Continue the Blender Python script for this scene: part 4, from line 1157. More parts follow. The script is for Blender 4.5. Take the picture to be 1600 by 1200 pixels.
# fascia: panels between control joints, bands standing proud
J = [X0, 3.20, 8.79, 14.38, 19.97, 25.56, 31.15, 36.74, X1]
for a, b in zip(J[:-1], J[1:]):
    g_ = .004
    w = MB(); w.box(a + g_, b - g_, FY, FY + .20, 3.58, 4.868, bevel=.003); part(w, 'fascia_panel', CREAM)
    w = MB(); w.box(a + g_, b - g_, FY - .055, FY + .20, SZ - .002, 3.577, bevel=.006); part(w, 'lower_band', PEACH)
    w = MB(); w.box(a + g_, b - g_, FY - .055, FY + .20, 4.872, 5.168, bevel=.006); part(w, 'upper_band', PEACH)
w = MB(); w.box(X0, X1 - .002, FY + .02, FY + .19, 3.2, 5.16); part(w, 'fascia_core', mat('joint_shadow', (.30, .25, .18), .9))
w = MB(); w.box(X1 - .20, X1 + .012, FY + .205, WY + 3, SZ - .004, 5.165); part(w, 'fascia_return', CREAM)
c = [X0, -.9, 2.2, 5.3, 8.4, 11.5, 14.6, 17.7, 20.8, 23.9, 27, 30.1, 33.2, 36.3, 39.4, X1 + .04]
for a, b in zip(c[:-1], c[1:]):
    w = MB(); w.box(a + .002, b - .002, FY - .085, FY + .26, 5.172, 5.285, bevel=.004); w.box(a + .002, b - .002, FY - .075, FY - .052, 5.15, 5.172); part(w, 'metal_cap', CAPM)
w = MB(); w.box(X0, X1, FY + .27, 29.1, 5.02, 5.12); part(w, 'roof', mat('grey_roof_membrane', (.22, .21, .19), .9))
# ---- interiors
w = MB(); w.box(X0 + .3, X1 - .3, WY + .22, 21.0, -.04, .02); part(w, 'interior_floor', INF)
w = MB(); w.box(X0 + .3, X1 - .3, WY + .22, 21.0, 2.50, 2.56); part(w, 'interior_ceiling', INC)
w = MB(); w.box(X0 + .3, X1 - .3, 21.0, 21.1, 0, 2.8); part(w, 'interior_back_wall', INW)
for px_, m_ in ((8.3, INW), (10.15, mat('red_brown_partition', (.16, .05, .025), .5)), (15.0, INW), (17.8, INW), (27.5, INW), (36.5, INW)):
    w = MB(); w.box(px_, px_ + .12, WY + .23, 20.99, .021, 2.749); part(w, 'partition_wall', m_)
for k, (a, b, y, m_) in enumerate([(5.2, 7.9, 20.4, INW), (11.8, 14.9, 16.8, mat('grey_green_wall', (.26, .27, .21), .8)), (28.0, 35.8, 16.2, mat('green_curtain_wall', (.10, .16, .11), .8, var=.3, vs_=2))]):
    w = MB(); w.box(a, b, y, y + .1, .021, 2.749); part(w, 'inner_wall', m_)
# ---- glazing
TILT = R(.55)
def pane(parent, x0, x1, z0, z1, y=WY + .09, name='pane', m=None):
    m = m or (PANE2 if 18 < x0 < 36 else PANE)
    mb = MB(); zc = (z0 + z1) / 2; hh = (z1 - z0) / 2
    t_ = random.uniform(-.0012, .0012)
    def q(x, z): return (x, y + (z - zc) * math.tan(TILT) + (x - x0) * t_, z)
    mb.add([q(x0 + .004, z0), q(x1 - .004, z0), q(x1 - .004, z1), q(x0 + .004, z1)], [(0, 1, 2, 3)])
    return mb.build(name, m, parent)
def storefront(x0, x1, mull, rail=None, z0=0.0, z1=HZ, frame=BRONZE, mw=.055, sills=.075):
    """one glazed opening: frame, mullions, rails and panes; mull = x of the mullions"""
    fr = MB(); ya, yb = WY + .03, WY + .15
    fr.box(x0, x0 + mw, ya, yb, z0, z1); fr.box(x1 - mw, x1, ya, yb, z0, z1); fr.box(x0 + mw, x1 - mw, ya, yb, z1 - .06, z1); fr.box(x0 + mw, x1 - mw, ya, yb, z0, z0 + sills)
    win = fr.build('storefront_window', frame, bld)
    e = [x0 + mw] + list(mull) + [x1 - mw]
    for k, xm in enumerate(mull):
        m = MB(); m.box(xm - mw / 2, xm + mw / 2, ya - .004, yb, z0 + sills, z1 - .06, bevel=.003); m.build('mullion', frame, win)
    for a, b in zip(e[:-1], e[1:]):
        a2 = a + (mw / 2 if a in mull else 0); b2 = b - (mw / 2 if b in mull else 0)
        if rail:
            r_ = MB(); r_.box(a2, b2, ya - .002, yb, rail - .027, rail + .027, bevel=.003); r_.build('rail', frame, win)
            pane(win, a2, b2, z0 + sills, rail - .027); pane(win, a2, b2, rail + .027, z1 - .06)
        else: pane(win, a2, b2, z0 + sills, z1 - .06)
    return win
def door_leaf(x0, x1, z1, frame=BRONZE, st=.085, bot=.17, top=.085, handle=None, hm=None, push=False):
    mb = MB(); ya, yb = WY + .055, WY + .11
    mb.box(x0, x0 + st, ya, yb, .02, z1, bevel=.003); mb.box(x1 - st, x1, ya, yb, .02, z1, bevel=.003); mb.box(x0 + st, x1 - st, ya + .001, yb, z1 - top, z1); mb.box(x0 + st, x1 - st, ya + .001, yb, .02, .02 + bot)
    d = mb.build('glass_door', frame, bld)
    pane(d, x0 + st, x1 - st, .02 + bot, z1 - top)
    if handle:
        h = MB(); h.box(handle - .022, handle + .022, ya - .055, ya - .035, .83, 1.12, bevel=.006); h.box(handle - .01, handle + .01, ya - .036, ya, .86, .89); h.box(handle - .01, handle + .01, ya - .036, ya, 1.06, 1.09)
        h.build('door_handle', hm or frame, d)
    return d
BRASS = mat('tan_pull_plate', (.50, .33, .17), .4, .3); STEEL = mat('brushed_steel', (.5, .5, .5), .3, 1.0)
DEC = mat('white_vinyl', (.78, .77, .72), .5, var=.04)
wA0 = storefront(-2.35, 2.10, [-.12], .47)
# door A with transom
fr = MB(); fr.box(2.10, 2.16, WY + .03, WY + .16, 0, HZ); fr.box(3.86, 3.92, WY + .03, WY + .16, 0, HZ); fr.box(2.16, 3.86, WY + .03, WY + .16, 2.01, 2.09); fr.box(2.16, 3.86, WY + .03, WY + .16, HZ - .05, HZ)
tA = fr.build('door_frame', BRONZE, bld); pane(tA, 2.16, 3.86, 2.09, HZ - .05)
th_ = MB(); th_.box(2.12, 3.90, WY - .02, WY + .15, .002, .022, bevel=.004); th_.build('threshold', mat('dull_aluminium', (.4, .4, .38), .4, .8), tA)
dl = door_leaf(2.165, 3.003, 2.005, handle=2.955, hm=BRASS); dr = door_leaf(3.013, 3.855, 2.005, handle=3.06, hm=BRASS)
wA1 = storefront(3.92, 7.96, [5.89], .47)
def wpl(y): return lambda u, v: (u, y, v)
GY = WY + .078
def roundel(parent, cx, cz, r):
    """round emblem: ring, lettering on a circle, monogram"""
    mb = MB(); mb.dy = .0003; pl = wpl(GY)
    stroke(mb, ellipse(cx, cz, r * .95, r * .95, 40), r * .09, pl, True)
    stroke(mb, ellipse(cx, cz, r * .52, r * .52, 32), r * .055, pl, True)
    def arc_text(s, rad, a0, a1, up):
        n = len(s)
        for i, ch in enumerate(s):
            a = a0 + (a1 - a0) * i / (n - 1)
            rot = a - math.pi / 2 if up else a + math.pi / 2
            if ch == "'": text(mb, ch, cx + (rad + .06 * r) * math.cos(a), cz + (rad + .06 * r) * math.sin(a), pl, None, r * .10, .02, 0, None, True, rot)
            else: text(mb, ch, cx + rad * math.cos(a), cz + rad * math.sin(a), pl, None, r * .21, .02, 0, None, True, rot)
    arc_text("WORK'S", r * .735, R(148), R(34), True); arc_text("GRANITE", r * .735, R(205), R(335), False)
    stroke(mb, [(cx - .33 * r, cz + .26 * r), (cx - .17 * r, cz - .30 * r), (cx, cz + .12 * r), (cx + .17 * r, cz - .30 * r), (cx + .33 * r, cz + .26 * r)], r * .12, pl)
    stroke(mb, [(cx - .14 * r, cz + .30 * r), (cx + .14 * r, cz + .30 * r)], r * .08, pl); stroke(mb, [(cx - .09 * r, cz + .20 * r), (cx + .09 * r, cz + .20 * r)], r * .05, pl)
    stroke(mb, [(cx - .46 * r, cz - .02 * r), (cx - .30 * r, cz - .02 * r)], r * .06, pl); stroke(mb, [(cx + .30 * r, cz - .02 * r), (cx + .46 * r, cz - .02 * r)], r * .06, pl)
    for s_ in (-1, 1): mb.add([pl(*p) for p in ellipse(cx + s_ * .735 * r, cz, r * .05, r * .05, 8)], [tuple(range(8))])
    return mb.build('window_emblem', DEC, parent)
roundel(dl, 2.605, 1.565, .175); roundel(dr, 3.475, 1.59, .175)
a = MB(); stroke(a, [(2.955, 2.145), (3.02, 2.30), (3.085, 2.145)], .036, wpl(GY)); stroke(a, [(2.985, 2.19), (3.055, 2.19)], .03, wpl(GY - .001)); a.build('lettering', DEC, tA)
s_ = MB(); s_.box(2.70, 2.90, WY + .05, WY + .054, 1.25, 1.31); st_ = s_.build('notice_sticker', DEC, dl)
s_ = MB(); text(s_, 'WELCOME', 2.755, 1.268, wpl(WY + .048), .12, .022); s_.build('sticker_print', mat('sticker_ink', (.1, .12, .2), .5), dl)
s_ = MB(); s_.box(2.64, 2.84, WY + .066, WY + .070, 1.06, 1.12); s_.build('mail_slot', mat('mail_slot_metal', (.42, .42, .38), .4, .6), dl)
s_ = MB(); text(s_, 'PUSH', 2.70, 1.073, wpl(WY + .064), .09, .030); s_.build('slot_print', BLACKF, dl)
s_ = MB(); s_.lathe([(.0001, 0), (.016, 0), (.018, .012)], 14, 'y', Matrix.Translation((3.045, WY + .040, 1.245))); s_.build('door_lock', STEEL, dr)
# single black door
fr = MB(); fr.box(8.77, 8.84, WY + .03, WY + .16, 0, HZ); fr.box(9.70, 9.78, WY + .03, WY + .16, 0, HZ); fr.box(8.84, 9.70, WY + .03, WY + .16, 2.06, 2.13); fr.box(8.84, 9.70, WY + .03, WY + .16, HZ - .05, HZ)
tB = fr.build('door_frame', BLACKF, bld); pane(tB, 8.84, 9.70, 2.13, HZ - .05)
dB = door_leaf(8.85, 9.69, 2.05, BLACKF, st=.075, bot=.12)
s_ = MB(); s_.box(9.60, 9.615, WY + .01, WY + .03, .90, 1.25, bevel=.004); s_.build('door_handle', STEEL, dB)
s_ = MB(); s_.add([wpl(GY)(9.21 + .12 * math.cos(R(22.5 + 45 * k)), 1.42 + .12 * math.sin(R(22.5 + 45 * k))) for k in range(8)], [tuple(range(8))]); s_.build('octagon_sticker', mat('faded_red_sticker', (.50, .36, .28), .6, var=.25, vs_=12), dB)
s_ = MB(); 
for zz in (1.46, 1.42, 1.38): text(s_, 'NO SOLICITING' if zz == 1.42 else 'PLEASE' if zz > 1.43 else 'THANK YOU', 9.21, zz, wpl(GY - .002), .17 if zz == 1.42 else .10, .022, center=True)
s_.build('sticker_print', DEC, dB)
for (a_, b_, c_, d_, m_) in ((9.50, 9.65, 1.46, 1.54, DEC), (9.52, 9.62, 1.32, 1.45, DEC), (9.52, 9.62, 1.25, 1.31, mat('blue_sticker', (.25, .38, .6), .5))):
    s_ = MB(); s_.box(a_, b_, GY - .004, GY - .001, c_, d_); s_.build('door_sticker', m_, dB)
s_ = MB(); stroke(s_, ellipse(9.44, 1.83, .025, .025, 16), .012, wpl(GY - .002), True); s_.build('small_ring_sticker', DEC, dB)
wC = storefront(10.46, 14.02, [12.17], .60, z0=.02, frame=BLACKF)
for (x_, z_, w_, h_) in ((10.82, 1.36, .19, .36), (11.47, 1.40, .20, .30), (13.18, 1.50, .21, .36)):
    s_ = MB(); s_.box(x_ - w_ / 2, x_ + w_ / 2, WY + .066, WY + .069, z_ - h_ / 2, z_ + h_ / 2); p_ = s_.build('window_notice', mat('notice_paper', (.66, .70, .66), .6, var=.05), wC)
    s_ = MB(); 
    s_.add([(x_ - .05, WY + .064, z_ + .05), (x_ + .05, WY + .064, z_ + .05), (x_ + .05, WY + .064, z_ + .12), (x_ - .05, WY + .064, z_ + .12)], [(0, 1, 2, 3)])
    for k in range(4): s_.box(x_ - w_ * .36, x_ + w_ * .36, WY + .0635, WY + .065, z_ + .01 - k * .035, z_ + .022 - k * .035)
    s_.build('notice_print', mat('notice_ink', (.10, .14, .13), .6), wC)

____

* **YOUR GOAL**
Set down verbatim only the lines between the start of the data above and the line with "part(w, 'interior_back_wall', INW)", both boundaries included.

* **SOLUTION TO THIS EXERCISE**
Continue the Blender Python script for this scene: part 4, from line 1157. More parts follow. The script is for Blender 4.5. Take the picture to be 1600 by 1200 pixels.
# fascia: panels between control joints, bands standing proud
J = [X0, 3.20, 8.79, 14.38, 19.97, 25.56, 31.15, 36.74, X1]
for a, b in zip(J[:-1], J[1:]):
    g_ = .004
    w = MB(); w.box(a + g_, b - g_, FY, FY + .20, 3.58, 4.868, bevel=.003); part(w, 'fascia_panel', CREAM)
    w = MB(); w.box(a + g_, b - g_, FY - .055, FY + .20, SZ - .002, 3.577, bevel=.006); part(w, 'lower_band', PEACH)
    w = MB(); w.box(a + g_, b - g_, FY - .055, FY + .20, 4.872, 5.168, bevel=.006); part(w, 'upper_band', PEACH)
w = MB(); w.box(X0, X1 - .002, FY + .02, FY + .19, 3.2, 5.16); part(w, 'fascia_core', mat('joint_shadow', (.30, .25, .18), .9))
w = MB(); w.box(X1 - .20, X1 + .012, FY + .205, WY + 3, SZ - .004, 5.165); part(w, 'fascia_return', CREAM)
c = [X0, -.9, 2.2, 5.3, 8.4, 11.5, 14.6, 17.7, 20.8, 23.9, 27, 30.1, 33.2, 36.3, 39.4, X1 + .04]
for a, b in zip(c[:-1], c[1:]):
    w = MB(); w.box(a + .002, b - .002, FY - .085, FY + .26, 5.172, 5.285, bevel=.004); w.box(a + .002, b - .002, FY - .075, FY - .052, 5.15, 5.172); part(w, 'metal_cap', CAPM)
w = MB(); w.box(X0, X1, FY + .27, 29.1, 5.02, 5.12); part(w, 'roof', mat('grey_roof_membrane', (.22, .21, .19), .9))
# ---- interiors
w = MB(); w.box(X0 + .3, X1 - .3, WY + .22, 21.0, -.04, .02); part(w, 'interior_floor', INF)
w = MB(); w.box(X0 + .3, X1 - .3, WY + .22, 21.0, 2.50, 2.56); part(w, 'interior_ceiling', INC)
w = MB(); w.box(X0 + .3, X1 - .3, 21.0, 21.1, 0, 2.8); part(w, 'interior_back_wall', INW)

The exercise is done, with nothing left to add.